In a report published Wednesday, the Public Investors Arbitration Bar Association claims nine major brokerages' advertisements and marketing material often carry the implication that they put the investors’ interests first, but when it comes to arbitrating conflicts between the firms and disgruntled clients, they routinely claim in their defense that their brokers operate under no fiduciary duty. Broker advocates say the organization’s arguments are flawed.

For one, a broker is not guaranteed to win an arbitration finding simply because they don't operate under a fiduciary standard, says securities attorney Patrick Mahoney. 

“Unlike what the report suggests, in practice, the absence of a formal, codified fiduciary duty does not cause investors to lose otherwise meritorious FINRA arbitrations,” he said. “If the lack of fiduciary duty argument that broker-dealers routinely posit (typically as a formality) had substantial credibility amongst arbitrators, you would see far fewer cases where investors recover anything.”

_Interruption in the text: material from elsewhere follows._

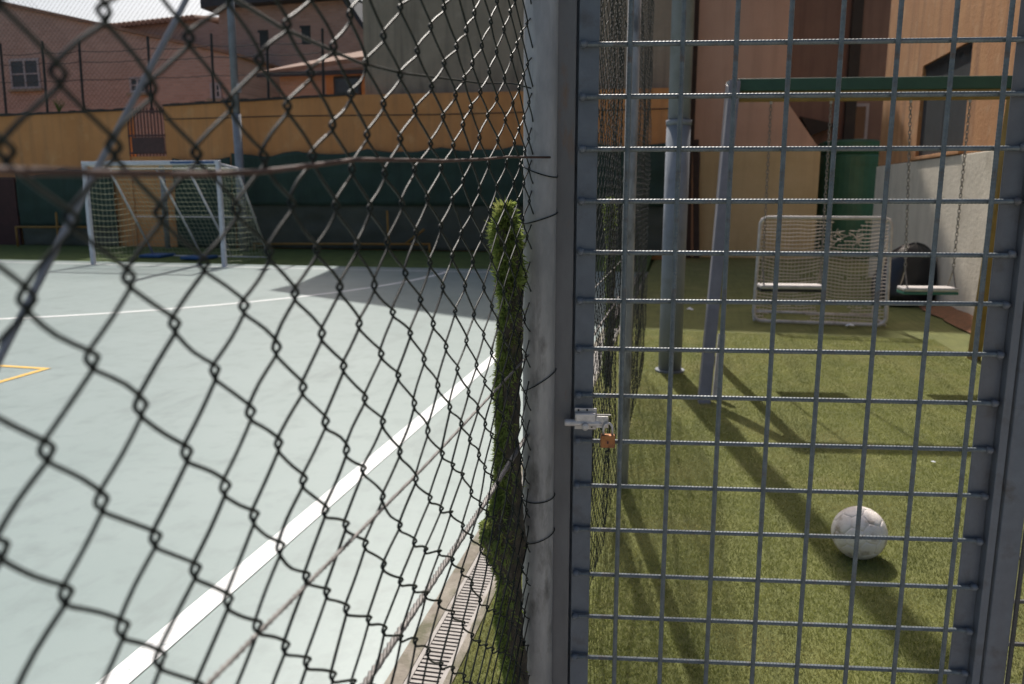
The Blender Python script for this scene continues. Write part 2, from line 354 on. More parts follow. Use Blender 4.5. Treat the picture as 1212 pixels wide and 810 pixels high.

Brokerage firms use the defense that they were not acting as a fiduciary when applicable, but that does not mean a broker can be negligent, or churn, or make unsuitable investment recommendations, said Richard Roth of the Roth Law Firm, which are the common complaints leading firms to arbitration in the first place.

“No arbitrator is going to rule in favor of anybody based on an ad—it’s all about the relationship between the broker and the client,” Roth adds.

Kevin Carroll, associate general counsel for Securities Industry and Financial Markets Association, doesn't see a conflict at play between firms supporting the adoption of a fiduciary standard and operating under the current legal reality. “It’s curious why PIABA would see something nefarious in how brokers defend themselves in arbitration,” he said.

The PIABA report calls out Merrill Lynch, Fidelity Investments, Ameriprise, Wells Fargo, Morgan Stanley, Allstate Financial, UBS, Berthel Fisher, and Charles Schwab as those having a “huge disconnect” between their ad claims and arbitration tactics.

“While brokerage firms advertise as though they are trusted guardians of their client’s best interests, they arbitrate any resulting disputes as though they are used car salesmen,” Joe Peiffer, a New Orleans-based arbitration attorney and president of PIABA said Wednesday.